Tarih 15 yılda, paramparça bir devlet, umudunu yitirmiş ve yokluklar içerisindeki bir halkın, “Türk milletinin karakteri yüksektir. Türk milleti çalışkandır. Türk milleti zekidir. Çünkü Türk milleti; milli birlik ve beraberlik içinde güçlükleri yenmesini bilmiştir.” sözüne ve bu sözün başta Atatürk, silah arkadaşları ve Cumhuriyet’in kuruluşunda emeği olan her Türk önderinin rol model olmasıyla, adım adım gerçekleşmesine şahit oldu.

 

MİLLİ EGEMENLİK, MİLLETİN BÖLÜNMEZ BÜTÜNLÜĞÜ, DEMOKRASİ, EĞİTİMDE FIRSAT EŞİTLİĞİ, SOSYAL DEVLET ANLAYIŞI, HUKUKUN ÜSTÜNLÜĞÜ, KUVVETLER AYRILIĞI, AKIL VE BİLİMİN IŞIĞI, İNSAN HAKLARINA BAĞLILIK, EŞİTLİK VE ÖZGÜRLÜK, LAİKLİK, BARIŞ, MİLLİ BİRLİK VE BERABERLİK…

 

29 Ekim 1923’te Cumhuriyet kurulmuş olabilir; ancak Cumhuriyet’i oluşturan bu temel kavramların içi Atatürk İlke ve İnkılaplarıyla tek tek doldurularak Cumhuriyet 15 yılda büyük bir vizyon ve emekle fiilen hayata geçti.

 

Atatürk’ün kurduğu bu eşsiz Cumhuriyet’e verilebilecek en büyük zarar Cumhuriyet’i oluşturan bu temel kavramların içini boşaltmakla gerçekleşecektir.
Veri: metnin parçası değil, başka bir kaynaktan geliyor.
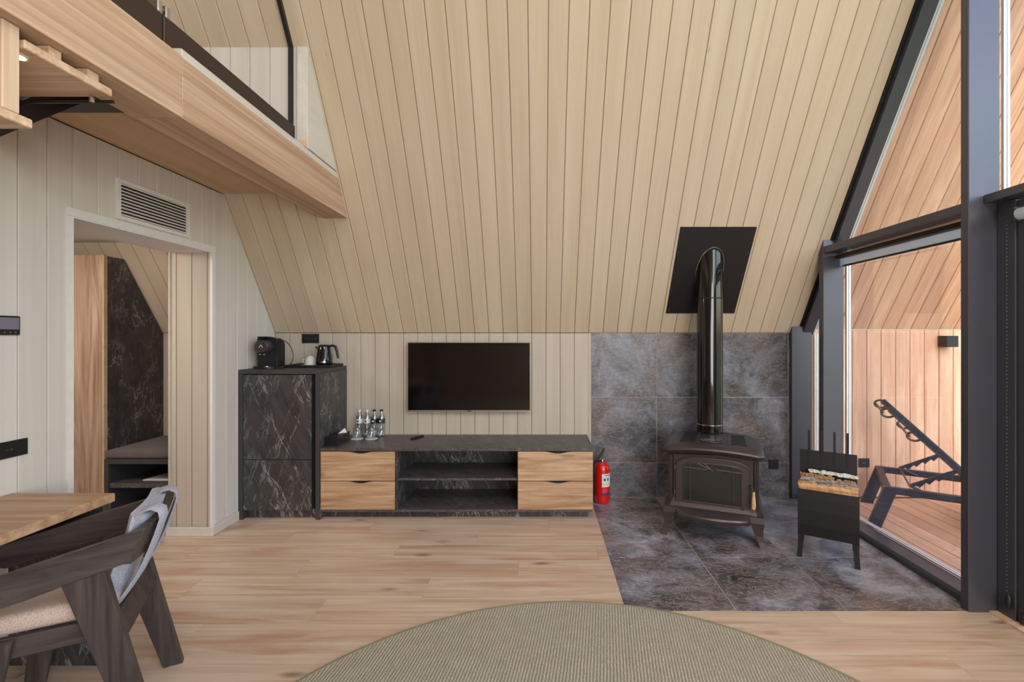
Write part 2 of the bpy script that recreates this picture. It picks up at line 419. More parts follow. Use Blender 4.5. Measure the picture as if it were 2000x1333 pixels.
# ------------------------------------------------------------------ back wall: boards, corner strip, slate tiles
TX0, TX1 = .469, 2.27
wb = slab('wall_back', [[(XL, 0), (TX0, 0), (TX0, ZK), (XL, ZK)]], P_back, M_groove, -.12, -.013)
boards('plank', [[(-4.2, 0), (.445, 0), (.445, ZK), (-4.2, ZK)]], P_back, M_back, wb, BX, BW)
obj('corner_strip', B(.445, .466, YB-.004, YB+.012, 0, ZK), M_back, wb)
wt = slab('wall_tiled', [[(TX0, -.05), (2.46, -.05), (2.46, ZK), (TX0, ZK)]], P_back, M_grout, -.12, -.0025)
zs = [0, .316, .916, ZK]
for c in range(4):
    for r in range(3):
        x0 = TX0+.6*c; x1 = min(x0+.6, 2.34)
        piece('tile', [(x0, zs[r]), (x1, zs[r]), (x1, zs[r+1]), (x0, zs[r+1])], P_back, M_slate, wt, .012, .0016, .0008)

# ------------------------------------------------------------------ floor: laminate planks and slate tiles
fl = slab('floor', [[(XL, YF), (2.5, YF), (2.5, 2.517), (XL, 2.517)], [(XL, 2.517), (.46, 2.517), (.46, YB), (XL, YB)]], P_floor, M_fgroove, -.12, -.006)
RW = .2275; R0 = 2.175
for k in range(-3, 10):
    y0 = R0+k*RW; y1 = y0+RW
    off = (k*.53) % 1.38
    for j in range(-5, 4):
        x0 = j*1.38+off-.35; x1 = x0+1.38
        for rect in ((-4.2, 2.44, -9, 2.517), (-4.2, .46, 2.517, YB)):
            q = cliprect([(x0, y0), (x1, y0), (x1, y1), (x0, y1)], *rect)
            if q: piece('plank', q, P_floor, M_floor, fl, .008, .0004, .0006)
ft = slab('floor_tiled', [[(.46, 2.517), (2.46, 2.517), (2.46, YB), (.46, YB)]], P_floor, M_grout, -.12, -.0025)
ys = [2.517, 3.117, 3.717, YB]; xs = [.46, 1.06, 1.66, 2.26, 2.345]
for a in range(4):
    for b in range(3):
        piece('tile', [(xs[a], ys[b]), (xs[a+1], ys[b]), (xs[a+1], ys[b+1]), (xs[a], ys[b+1])], P_floor, M_slatef, ft, .012, .0024, .0008)

# ------------------------------------------------------------------ left wall with the doorway
OY0, OY1, OZ = 2.43, 3.47, 2.11; WT = .32
ymt = YB-(ZLF-ZK)/TA
left_poly = [[(YF, 0), (OY0, 0), (OY0, ZLF), (YF, ZLF)], [(OY0, OZ), (OY1, OZ), (OY1, ZLF), (OY0, ZLF)],
             [(OY1, 0), (YB, 0), (YB, ZK), (ymt, ZLF), (OY1, ZLF)]]
wl_ = slab('wall_left', left_poly, P_left, M_groove, -WT, -.013)
bp = [[(1.2, 0), (OY0, 0), (OY0, ZLF), (1.2, ZLF)]]+left_poly[1:]
boards('plank', bp, P_left, M_wall, wl_, 2.175, .1312)
# jamb facing the camera, and its boards
P_jamb = plane((0, OY1-.002, 0), (1, 0, 0), (0, 0, 1))
boards('jamb_board', [[(-2.745, 0), (-2.44, 0), (-2.44, OZ), (-2.745, OZ)]], P_jamb, M_back, wl_, -2.70, .115, .012)
obj('jamb_strip', B(-2.752, -2.738, OY1-.012, OY1, 0, OZ), M_back, wl_)
obj('head_lining', B(-2.75, -2.43, OY0, OY1, OZ-.012, OZ), M_plaster, wl_)
t1 = obj('trim_1', box(box(B(-2.43, -2.424, OY0-.034, OY0, 0, OZ-.007), -2.43, -2.424, OY0-.034, OY1+.02, OZ-.006, OZ+.036), -2.445, -2.424, OY1-.011, OY1+.02, 0, OZ-.007), M_white); t1['kind'] = 'structure'
bb = obj('baseboard_left', B(-2.43, -2.416, OY1-.012, 3.755, 0, .073, .003), M_wall); bb['kind'] = 'structure'
bb = obj('baseboard_jamb', B(-2.76, -2.416, OY1-.026, OY1-.012, 0, .066, .003), M_wall); bb['kind'] = 'structure'
# gable behind the hall and loft
wg = obj('wall_gable', prism(new(), [(YF, 0), (YB, 0), (YB, ZK), (YR, roofz(YR)), (YF, ZK)], 'x', XL-.1, XL), M_wall); wg['kind'] = 'structure'
hc = obj('ceiling_hall', B(XL, -2.75, 1.2, 3.80, 2.24, 2.30), M_plaster); hc['kind'] = 'structure'
hw = obj('wall_hall', B(XL, -2.75, 1.1, 1.2, 0, 2.568), M_wall); hw['kind'] = 'structure'

# ------------------------------------------------------------------ loft: soffit boards, beam, ledge, knee wall, balustrade
lofl = obj('floor_loft', B(XL, -1.72, 2.03, 3.56, ZLF+.013, 2.665), M_groove); lofl['kind'] = 'structure'
P_sof = plane((0, 0, ZLF), (1, 0, 0), (0, -1, 0))
for a, b in ((-2.43, -2.24), (-2.24, -2.04), (-2.04, -1.88), (-1.88, -1.72)):
    piece('soffit_board', [(a, -3.585), (b, -3.585), (b, -2.03), (a, -2.03)], P_sof, M_soffit, lofl, .013, .0025, .004)
yb1 = YB-(2.408-ZK)/TA; yb2 = YB-(2.665-ZK)/TA; JY = 1.985
beam = bpy.data.objects.new('loft_beam', None); COL.objects.link(beam); beam['kind'] = 'structure'
obj('beam_section', prism(new(), [(JY+.002, 2.408), (yb1-.002, 2.408), (yb2-.002, 2.665), (JY+.002, 2.665)], 'x', -1.72, -1.52, .002), M_beam, beam)
obj('beam_section', prism(new(), [(-1.2, 2.408), (JY-.002, 2.408), (JY-.002, 2.672), (-1.2, 2.672)], 'x', -1.722, -1.518, .002), M_beam, beam)
yl1 = YB-(2.705-ZK)/TA
obj('ledge', prism(new(), [(JY, 2.666), (yb2-.004, 2.666), (yl1-.004, 2.705), (JY, 2.705)], 'x', -1.578, -1.522, .002), M_wall, beam)
# knee wall in the loft
KY = 3.064; KZ = roofz(KY)
P_kn = plane((0, KY, 0), (1, 0, 0), (0, 0, 1))
kw = slab('wall_loft', [[(XL, 2.665), (-1.53, 2.665), (-1.53, KZ), (XL, KZ)]], P_kn, M_groove, -.05, -.013)
boards('plank', [[(-3.4, 2.665), (-1.595, 2.665), (-1.595, KZ), (-3.4, KZ)]], P_kn, M_wall, kw, BX, BW)
obj('corner_strip', B(-1.590, -1.517, KY-.012, KY+.01, 2.708, KZ-.004, .002), M_wall, kw)
obj('base_block', B(-1.585, -1.5205, KY-.045, KY-.013, 2.707, 2.75, .002), M_stair, kw)
obj('end_panel', prism(new(), [(KY+.01, 2.712), (YB-(2.712-ZK)/TA-.006, 2.712), (KY+.01, roofz(KY+.01)-.012)], 'x', -1.532, -1.519), M_wall, kw)
bal = bpy.data.objects.new('glass_balustrade', None); COL.objects.link(bal)
tag(bal, 'full height glass balustrade with bronze base rail along the loft edge', 'balustrade')
obj('base_rail', B(-1.645, -1.600, JY+.004, KY-.014, 2.706, 2.852, .003), M_brown, bal)
obj('base_rail', B(-1.645, -1.600, -.6, JY-.004, 2.674, 2.852, .003), M_brown, bal)
obj('glass_panel', prism(new(), [(JY+.006, 2.852), (KY-.02, 2.852), (KY-.02, KZ), (JY+.006, roofz(JY)-.02)], 'x', -1.627, -1.617), M_bglass, bal)
obj('glass_panel', prism(new(), [(1.0, 2.852), (JY-.006, 2.852), (JY-.006, roofz(JY)-.02), (1.0, roofz(1.0)-.02)], 'x', -1.627, -1.617), M_bglass, bal)
e = new(); dn = Vector((0, -SA, -CA))*.0
prism(e, [(KY-.034, 2.852), (KY-.013, 2.852), (KY-.013, KZ-.02), (KY-.034, KZ-.004)], 'x', -1.634, -1.610)
prism(e, [(KY-.034, KZ-.02), (KY-.010, KZ-.012), (1.0-.010, roofz(1.0)-.012), (1.0-.034, roofz(1.0)-.03)], 'x', -1.634, -1.610)
obj('edge_profile', e, M_black, bal)
cl = box(B(-1.650, -1.594, JY-.034, JY-.008, 2.842, 2.895, .004), -1.650, -1.594, JY+.008, JY+.034, 2.842, 2.895, .004)
obj('glass_clamp', cl, M_chrome, bal, label='chrome clamp joining two glass panels')

# ------------------------------------------------------------------ staircase under the beam
st = thing('staircase', 'pale ash open staircase on black steel stringer rising to the loft', 'staircase', (-1.95, -.4, 0))
def SP(b): bmesh.ops.translate(b, verts=b.verts, vec=(1.95, .4, 0)); return b
rise = .214; go = .267
for k in range(0, 10):
    y1 = 1.70-go*k; zt = 2.352-rise*k
    if k == 1: y1 = 1.434; zt = 2.118
    obj('tread', SP(B(-2.36, -1.555, y1-.29 if k != 1 else 1.15, y1, zt, zt+.028, .003)), M_stair, st)
obj('riser', SP(B(-2.36, -1.556, 1.352, 1.398, 2.147, 2.405, .002)), M_stairv, st)
for a, b in ((1.482, 1.521), (1.609, 1.650)):
    obj('spacer_block', SP(B(-1.70, -1.557, a, b, 2.380, 2.405, .001)), M_stair, st)
sx = -1.92
pts = [(1.95, 2.452), (1.95, 2.56), (1.66, 2.34)]
g = new()
def sl(y): return 2.19+(y-1.66)*.9
prism(g, [(-.45, sl(-.45)), (1.95, sl(1.95)), (1.95, 2.56), (1.72, 2.345), (-.45, sl(-.45)+.16)], 'x', sx-.008, sx)
obj('stringer', SP(g), M_black, st)
obj('cross_beam', SP(box(box(B(-2.425, -1.725, 1.945, 1.955, 2.452, 2.562), -2.425, -1.725, 1.955, 2.03, 2.452, 2.460), -2.425, -1.725, 1.955, 2.025, 2.552, 2.562)), M_black, st)
gb = new(); prism(gb, [(-2.36, 2.16), (-2.36, 2.345), (-1.56, 2.345), (-1.56, 2.335), (-1.86, 2.335)], 'y', 1.706, 1.714)
obj('gusset_plate', SP(gb), M_black, st)
obj('bolt', SP(lathe(new(), [(.008, 2.330), (.008, 2.345)], 10, -1.62, 1.69)), M_chrome, st)
dl = thing('stair_downlight', 'small round lit downlight set under the top stair tread', 'light', (-1.618, 1.447, 2.351))
obj('lamp_disc', lathe(new(), [(.019, -.003), (.019, .001)], 20), M_led, dl)
obj('bezel', lathe(new(), [(.025, .0), (.025, -.004), (.020, -.004), (.020, 0)], 20, cap=False), M_white, dl)

# ------------------------------------------------------------------ right glazed gable
win = bpy.data.objects.new('window_1', None); COL.objects.link(win); win['kind'] = 'structure'
def post(y0, y1, ztop0, ztop1, x0=2.295, x1=2.462):
    return obj('post', prism(new(), [(y0, 0), (y1, 0), (y1, ztop1), (y0, ztop0)], 'x', x0, x1, .003), M_frame, win)
post(4.235, 4.276, 1.565, 1.505, 2.280)
post(3.79, 3.85, 2.31, 2.31)
post(2.503, 2.553, 4.20, 4.12)
obj('transom', B(2.30, 2.455, 2.556, 3.787, 2.15, 2.205, .003), M_frame, win)
obj('transom', B(2.372, 2.50, .2, 2.500, 2.19, 2.235, .003), M_frame, win)
obj('sill_rail', prism(new(), [(2.345, 0), (2.48, 0), (2.48, .045), (2.36, .045), (2.345, .03)], 'y', 2.556, 3.788), M_frame, win)
obj('sill_rail', B(2.345, 2.48, 3.852, 4.233, 0, .045, .003), M_frame, win)
def yslope(x0, x1, off0, off1, ya, yb, name, mat, par):
    """member following the roof, between normal offsets off0 (near roof) and off1 (below it)"""
    p = []
    for y, o in ((ya, off0), (yb, off0), (yb, off1), (ya, off1)):
        p.append((y-SA*o*0, roofz(y)-o/CA))
    return obj(name, prism(new(), p, 'x', x0, x1), mat, par)
yslope(2.385, 2.478, .0, .035, 4.25, 1.2, 'sloped_rail', M_frame, win)
yslope(XR, 2.387, -.01, .004, 4.26, 1.2, 'shadow_gap', M_black, win)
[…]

Bu kavramların tersi olan uygulamaların sanki bu kavramlar referans alınarak hayata geçirilmesi ile anlam karmaşası yaratılmakta ve üzerlerine yepyeni anlamlar yüklenmesi için zemin oluşmaktadır. Hâlbuki milli eğitim sistemi bilgiyi ezberletmek yerine, öncelikli olarak öğrencilerine bu kavramları doğru bir şekilde kazandırsa, zihinlerindeki bağları aksi yönde şekillendirmek bu kadar da kolay olmayacaktır. Adalet, özgürlük, eşitlik ya da herhangi başka bir kavramı doğru şekilde kazanmış biri, tam tersi bir uygulamanın bu kavramlara mal edilmesini asla kabullenmeyecektir.

 

YÜCE Okulları, literatürde yer alan tüm kavramları öğrencilerine doğru bir şekilde aktarmak ve bu kavramları yaşamlarında kullanarak tutum ve davranışlarına yansıtmak amacıyla eğitim ve öğretim sistemleri oluşturmakta, büyük bir emek ve iradeyle uygulamaktadır. Bugün burada öğrencilerimizin sergileyeceği performans da, bu programın önemli bir parçasını oluşturmaktadır. Büyük bir istekle gönüllü olarak bugünkü programda görev alan öğrencilerimizi şimdiden kutluyor, onlara rehber olan öğretmenlerimize teşekkür ediyorum.

 

Atatürk’ün Türk gençliğine en büyük emaneti olan Cumhuriyet’i ve onu oluşturan temel kavramları, 95. kuruluş yıl dönümünde korumanın ve öğrencilerimize kazandırmanın kararlılığı içerisinde olduğumuzu bir kez daha ifade etmek isterim. Bu özel günde, Başkomutanımız ve ulu önderimiz Atatürk ve tüm şehitlerimizi rahmet ve saygıyla anıyor, Atatürk’ün izinde yürüyen YÜCElen gençlerimize sevgilerimi iletiyorum.